Почти в то же самое время – в начале 1941 года – Хартек выяснил в Гамбурге то, что Отто Фриш незадолго до этого выяснил в Ливерпуле. Фриш перебрался в этот промышленный портовый город на северо-западе Англии, чтобы работать с Чедвиком и на его циклотроне. Там он изготовил трубку Клузиуса, в чем ему помогал ассистент из студентов, которого приставил к нему Чедвик (они действовали в лаборатории так энергично и координированно, что получили совместное прозвище Frisch and Chips[1554]), и обнаружил, как рассказывает сам Фриш, что «гексафторид урана – один из тех газов, для которых метод Клузиуса не подходит»[1555]. Это открытие совершенно не отбросило британскую программу назад, так как Симон уже вовсю работал над барьерной газовой диффузией. А вот немецкие исследователи так верили в термодиффузию, что даже не озаботились рассмотрением каких-либо альтернативных вариантов. Они быстро занялись этим вопросом и выявили несколько перспективных методов; как ни странно, барьерная диффузия в их число не входила. Повторное рассмотрение проблемы разделения еще более ясно показало, что 235U и 238U можно разделить только методами грубой силы, причем очень дорогостоящими.
В марте 1941 года, когда Хартек после совещания с коллегами сообщил о своих результатах в Военное министерство, он подчеркивал, что, по общему мнению, разделение изотопов может быть осуществимо «только для особых случаев, в которых дешевизна является соображением лишь второстепенной важности»[1556]. Он имел в виду только для бомбы – так он сказал после войны историку Дэвиду Ирвингу. Немецкие физики ставили «особые случаи» на второе место в своем списке; прежде всего они рекомендовали в срочном порядке заняться производством тяжелой воды. Подобно Ферми и Сциларду, они выбрали вначале цепную реакцию на медленных нейтронах в природном уране. Если добиться получения этой реакции, то потом, возможно, появятся и «особые случаи». При тех неполных знаниях, которыми они располагали, у них не было другого выбора.
В октябре 1940 года подполковник Судзуки представил свой доклад генерал-лейтенанту Ясуде. Доклад этот был сосредоточен на одной основополагающей теме: возможности доступа Японии к месторождениям урана. Он рассмотрел не только саму Японию, но и Корею с Бирмой и заключил, что его страна может получить достаточные запасы урана. Следовательно, возможность создания бомбы существует.
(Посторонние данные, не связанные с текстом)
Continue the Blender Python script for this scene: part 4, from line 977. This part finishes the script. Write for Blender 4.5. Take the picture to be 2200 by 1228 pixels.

Тогда Ясуда обратился к директору японского Физико-химического исследовательского института, который передал эту задачу ведущему японскому физику Ёсио Нисине. Нисина родился в конце периода Мэйдзи, и в 1940 году ему было пятьдесят лет. Он был известен своими теоретическими трудами по комптоновскому эффекту и ранее работал с Нильсом Бором в Копенгагене, где пользовался репутацией космополита и человека исключительного. Он построил в своей токийской лаборатории «Рикен» небольшой циклотрон, а в 1940 году занимался с помощью ассистента, учившегося в Беркли, созданием нового полутораметрового ускорителя с 250-тонным магнитом, планы которого предоставил ему Эрнест Лоуренс. Под началом Нисины в лаборатории «Рикен» работали более ста молодых японских ученых, лучшие из лучших. Они называли его «Оябун» – «Старик», и он руководил лабораторией на западный манер, поддерживая теплые и неформальные отношения с сотрудниками.
Измерение сечений началось в лаборатории «Рикен» в декабре. В апреле 1941 года был получен официальный приказ: военно-воздушные силы Императорской армии дали разрешение на проведение исследований, направленных на создание атомной бомбы[1557].